Her şeyin sorumlusu olan Erdoğan, ülkeyi sağlıklı yönetmesi, ekonomideki kırılmaları azaltması, kişi başına geliri yükseltmesi işsizliği azaltması, temel hedeflerinden birisidir. Bunları yapmak içinde Erdoğan ne yapacak bilmiyoruz. Hangi kararları alacak onu da bilmiyoruz.

İşin özüne  dönersek Erdoğan gerilimsiz bir Türkiye istiyor. Seçim öncesi de seçim sonrası da gerilimin olduğu bir Türkiye'yi asla doğru bulmadım. Kendi içinde barışık bir Türkiye, demokratik standartları yüksek bir Türkiye bizim özlem duyduğumuz Türkiyedir. Gerilimi yaratan kendisidir.. Gerilimi sonlandıracak olan da kendisidir. Tümüyle kendisine bağlıdır. Ama Erdoğan'ın dakikası dakikasına uymuyor. Günü gününe uymuyor. Öyle bir yapısı var. Dolayısıyla olaylardan çok hızlı etkileniyor ve etkilendiği olayları sağlıklı değerlendirmek, onları süzmek, oturup istişare etmek, konuşmak değil doğrudan bireysel tepki vererek gerilimin dozunu yükseltiyor. Öyle bir alışkanlığı var Erdoğan'ın.
Bir erken seçim çağrısında bulunmuyorum. Öyle bir ortam olduğunu düşünmüyorum.

Bizim özel bir erken seçim talebimiz söz konusu değil. Tam tersine biz belediye başkanlarımızın önümüzdeki süreç içinde vaatlerini yerine getirip sorumlu birer politikacı olduklarını kamuoyuna göstermelerinizi istiyoruz.

--- YSK'nın KHK kararı...

Bu karar demokrasiye aykırıdır.
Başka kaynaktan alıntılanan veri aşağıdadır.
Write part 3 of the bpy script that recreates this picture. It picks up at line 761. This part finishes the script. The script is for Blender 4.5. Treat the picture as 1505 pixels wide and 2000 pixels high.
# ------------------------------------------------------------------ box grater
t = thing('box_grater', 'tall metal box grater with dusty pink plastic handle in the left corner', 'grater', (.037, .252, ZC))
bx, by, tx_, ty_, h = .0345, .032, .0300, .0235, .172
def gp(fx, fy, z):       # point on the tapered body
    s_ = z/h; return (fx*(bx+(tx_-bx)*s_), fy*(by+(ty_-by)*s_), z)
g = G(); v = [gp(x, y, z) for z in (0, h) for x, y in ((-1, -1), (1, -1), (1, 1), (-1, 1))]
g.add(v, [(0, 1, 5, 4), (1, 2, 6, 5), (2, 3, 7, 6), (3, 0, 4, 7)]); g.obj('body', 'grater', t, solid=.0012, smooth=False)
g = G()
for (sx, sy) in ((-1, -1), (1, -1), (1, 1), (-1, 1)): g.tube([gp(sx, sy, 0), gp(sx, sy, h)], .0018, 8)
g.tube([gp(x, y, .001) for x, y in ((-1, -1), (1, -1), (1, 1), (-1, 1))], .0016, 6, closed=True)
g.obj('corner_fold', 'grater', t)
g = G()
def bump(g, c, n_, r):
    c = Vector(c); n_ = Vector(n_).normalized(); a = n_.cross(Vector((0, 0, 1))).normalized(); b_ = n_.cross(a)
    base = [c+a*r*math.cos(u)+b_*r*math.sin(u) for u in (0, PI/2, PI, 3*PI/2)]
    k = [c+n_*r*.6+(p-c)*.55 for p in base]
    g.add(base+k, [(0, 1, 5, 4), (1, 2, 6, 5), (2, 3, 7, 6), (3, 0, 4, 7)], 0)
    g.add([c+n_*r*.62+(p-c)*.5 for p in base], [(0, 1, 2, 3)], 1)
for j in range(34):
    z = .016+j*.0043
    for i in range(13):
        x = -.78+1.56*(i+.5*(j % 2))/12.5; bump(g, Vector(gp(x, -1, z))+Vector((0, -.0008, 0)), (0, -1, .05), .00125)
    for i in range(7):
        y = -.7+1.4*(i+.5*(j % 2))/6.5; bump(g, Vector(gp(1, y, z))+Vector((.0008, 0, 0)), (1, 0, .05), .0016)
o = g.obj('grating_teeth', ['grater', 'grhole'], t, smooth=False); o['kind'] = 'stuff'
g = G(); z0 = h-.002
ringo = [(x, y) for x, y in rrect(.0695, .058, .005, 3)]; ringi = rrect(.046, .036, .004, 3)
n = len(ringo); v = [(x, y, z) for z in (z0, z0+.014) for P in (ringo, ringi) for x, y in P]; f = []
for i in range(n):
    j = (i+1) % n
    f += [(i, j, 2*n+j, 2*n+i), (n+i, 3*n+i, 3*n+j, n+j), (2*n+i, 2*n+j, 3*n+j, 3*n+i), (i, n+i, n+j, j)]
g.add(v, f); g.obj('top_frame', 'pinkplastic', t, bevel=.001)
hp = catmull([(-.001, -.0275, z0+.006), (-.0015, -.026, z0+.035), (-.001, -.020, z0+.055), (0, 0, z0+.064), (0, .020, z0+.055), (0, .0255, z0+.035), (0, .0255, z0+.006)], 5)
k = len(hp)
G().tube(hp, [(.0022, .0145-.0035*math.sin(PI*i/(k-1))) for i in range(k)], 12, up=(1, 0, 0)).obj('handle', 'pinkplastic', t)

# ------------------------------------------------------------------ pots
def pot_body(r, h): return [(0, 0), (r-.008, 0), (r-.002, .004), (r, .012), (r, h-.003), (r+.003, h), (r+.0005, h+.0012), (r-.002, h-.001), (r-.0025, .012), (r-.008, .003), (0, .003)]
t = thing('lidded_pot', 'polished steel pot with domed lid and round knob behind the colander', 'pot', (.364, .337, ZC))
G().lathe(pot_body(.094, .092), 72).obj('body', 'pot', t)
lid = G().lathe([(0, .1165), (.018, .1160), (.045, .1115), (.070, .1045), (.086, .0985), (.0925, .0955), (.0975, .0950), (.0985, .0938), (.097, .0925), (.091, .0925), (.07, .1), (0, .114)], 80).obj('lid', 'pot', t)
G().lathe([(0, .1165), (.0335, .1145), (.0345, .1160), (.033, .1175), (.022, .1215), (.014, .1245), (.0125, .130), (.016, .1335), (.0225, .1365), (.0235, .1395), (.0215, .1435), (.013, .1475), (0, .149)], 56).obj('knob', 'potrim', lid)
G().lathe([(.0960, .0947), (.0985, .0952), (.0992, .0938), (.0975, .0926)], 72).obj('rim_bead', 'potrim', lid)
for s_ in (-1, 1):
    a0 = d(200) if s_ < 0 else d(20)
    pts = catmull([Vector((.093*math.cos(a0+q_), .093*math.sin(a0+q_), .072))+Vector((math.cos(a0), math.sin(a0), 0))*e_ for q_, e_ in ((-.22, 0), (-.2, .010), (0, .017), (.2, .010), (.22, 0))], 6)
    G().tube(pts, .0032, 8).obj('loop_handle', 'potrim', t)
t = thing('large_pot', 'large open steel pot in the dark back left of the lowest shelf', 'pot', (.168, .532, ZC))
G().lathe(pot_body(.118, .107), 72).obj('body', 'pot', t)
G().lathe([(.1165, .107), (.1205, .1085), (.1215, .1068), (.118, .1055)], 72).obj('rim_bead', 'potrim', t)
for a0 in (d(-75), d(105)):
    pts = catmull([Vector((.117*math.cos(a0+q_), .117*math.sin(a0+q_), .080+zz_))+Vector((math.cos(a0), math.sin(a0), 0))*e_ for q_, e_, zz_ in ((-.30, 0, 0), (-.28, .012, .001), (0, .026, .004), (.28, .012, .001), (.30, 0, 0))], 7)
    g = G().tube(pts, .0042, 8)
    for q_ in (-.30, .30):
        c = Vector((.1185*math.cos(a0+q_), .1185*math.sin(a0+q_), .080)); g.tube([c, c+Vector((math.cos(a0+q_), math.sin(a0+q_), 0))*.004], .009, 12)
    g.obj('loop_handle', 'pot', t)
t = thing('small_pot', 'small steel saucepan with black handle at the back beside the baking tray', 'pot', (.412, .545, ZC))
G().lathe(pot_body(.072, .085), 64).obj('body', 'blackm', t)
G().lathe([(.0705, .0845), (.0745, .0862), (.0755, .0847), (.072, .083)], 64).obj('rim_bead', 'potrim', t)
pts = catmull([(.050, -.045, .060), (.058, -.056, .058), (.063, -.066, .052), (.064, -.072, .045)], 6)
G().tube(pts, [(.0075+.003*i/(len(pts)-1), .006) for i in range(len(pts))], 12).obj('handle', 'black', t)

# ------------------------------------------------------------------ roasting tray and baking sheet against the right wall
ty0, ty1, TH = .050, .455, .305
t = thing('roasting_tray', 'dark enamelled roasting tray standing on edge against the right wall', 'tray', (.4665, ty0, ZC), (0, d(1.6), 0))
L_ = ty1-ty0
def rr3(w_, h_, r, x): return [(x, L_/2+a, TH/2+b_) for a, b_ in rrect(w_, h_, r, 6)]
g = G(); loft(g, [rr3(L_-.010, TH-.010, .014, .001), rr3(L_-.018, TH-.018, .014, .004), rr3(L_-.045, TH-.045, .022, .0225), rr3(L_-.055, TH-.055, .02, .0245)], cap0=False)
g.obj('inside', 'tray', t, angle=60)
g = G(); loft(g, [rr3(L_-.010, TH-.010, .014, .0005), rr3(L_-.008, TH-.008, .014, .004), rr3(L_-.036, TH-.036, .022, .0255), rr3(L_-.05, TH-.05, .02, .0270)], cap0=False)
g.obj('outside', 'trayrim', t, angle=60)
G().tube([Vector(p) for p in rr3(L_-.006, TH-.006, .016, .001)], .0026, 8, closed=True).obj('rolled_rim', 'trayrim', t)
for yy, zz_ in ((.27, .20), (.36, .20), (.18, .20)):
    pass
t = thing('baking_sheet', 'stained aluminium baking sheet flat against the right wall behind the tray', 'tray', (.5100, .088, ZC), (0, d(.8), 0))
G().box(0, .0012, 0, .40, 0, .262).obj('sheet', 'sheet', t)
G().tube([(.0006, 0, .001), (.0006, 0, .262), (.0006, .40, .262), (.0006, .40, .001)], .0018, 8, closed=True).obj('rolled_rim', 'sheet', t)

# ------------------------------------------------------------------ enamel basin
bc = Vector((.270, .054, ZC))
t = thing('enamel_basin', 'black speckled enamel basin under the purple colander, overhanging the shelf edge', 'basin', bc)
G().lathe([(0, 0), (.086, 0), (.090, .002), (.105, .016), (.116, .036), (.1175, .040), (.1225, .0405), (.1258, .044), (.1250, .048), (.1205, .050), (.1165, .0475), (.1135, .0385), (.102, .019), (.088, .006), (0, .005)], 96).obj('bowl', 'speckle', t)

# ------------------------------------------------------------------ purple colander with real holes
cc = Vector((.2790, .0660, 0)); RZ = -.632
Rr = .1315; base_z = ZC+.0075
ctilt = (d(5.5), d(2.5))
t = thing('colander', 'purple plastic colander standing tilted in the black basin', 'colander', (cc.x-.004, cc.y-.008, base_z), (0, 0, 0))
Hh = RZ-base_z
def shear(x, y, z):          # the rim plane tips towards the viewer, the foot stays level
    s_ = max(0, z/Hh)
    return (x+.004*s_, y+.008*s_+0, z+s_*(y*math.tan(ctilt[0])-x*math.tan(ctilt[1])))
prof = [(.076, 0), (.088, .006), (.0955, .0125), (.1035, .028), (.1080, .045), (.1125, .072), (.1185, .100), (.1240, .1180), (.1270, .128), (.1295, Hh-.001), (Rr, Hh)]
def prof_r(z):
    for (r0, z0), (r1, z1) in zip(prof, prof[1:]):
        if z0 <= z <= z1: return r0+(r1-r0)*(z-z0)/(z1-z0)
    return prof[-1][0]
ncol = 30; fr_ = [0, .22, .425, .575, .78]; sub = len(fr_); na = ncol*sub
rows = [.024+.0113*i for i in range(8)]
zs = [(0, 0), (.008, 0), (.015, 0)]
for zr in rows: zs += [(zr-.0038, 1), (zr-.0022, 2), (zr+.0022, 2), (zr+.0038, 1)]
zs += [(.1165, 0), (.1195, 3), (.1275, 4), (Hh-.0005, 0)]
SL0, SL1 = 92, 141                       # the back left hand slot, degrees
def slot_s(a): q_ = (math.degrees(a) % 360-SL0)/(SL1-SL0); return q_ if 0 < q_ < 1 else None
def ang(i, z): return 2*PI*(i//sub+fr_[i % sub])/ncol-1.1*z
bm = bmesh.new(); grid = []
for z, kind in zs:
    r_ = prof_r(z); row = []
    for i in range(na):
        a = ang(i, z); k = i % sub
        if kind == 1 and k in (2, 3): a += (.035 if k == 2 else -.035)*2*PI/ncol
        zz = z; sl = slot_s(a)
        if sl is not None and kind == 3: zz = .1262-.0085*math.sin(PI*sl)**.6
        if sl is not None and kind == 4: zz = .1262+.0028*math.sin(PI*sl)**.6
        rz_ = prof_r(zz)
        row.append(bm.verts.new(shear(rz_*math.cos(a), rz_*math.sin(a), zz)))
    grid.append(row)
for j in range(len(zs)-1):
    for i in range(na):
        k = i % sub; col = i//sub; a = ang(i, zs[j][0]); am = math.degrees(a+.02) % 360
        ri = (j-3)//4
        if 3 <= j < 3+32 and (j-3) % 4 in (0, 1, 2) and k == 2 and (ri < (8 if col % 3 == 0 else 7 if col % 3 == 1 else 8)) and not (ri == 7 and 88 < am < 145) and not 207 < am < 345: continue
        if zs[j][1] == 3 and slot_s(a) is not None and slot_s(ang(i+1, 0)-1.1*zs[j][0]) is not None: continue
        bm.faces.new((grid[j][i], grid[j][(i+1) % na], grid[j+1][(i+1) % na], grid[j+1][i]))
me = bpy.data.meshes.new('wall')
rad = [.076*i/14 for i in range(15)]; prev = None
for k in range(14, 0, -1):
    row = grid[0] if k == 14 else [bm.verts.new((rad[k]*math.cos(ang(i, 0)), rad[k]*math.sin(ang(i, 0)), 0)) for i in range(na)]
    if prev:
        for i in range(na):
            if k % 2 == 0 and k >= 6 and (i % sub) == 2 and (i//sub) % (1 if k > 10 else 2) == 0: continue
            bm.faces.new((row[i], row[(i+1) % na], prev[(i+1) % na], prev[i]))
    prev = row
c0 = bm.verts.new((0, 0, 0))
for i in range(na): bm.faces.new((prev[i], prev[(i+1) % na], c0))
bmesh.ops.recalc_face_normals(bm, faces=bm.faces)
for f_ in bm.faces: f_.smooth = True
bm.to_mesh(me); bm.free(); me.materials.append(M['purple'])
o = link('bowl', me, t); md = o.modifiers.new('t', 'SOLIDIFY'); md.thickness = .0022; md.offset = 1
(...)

Kişilerden bağımsız olarak söylüyorum. Hangi partinin üyesi olursa... Hukuk sürprizlere kapalıdır. Yasanın gereği yerine getirilir. Eğer yasada bir boşluk varsa o boşluk içtihatlarla doldurulur. Böyle bir tablo Türkiye'nin doğal kabul etmesi gereken bir tablo değildir. Şunu yapabilirdi YSK; evet ben sizi aldım, başlangıçta kabul ettim ama hata yapmışım şimdi ben bu seçimi iptal ediyorum ve seçimi yenileyeceğim. Dolayısıyla KHK ile görevine son verilenlerin dışındakiler yeniden seçime girerler ve kazanırlarsa gelir yerlerine otururlar. Bu daha adaletli bir davranış olabilirdi. Ama bu da yapılamadı dolayısıyla ben bu tablonun ilerde Türkiye'yi yüksek tazminatlar ödeyecek bir sürece sokacağını düşünüyorum.

--- Belediyeler borç batağında...

Doğal olarak belediye başkanları koltuğuna oturduğunda belediyenin mali tablosunu önüne alacaktır. Borçlar var mı? Evet borçlar var. Ama belediye başkanlarımıza şunu söyledik; sakın ola ki enkaz devraldık edebiyatı yapmayın. Bu göreve talip olmuşsanız, gereğini yapacaksınız. Baştan ağlaşmak efendim maf olduk ben nasıl yöneteceğim diye bir atmosferi asla yapmayacak.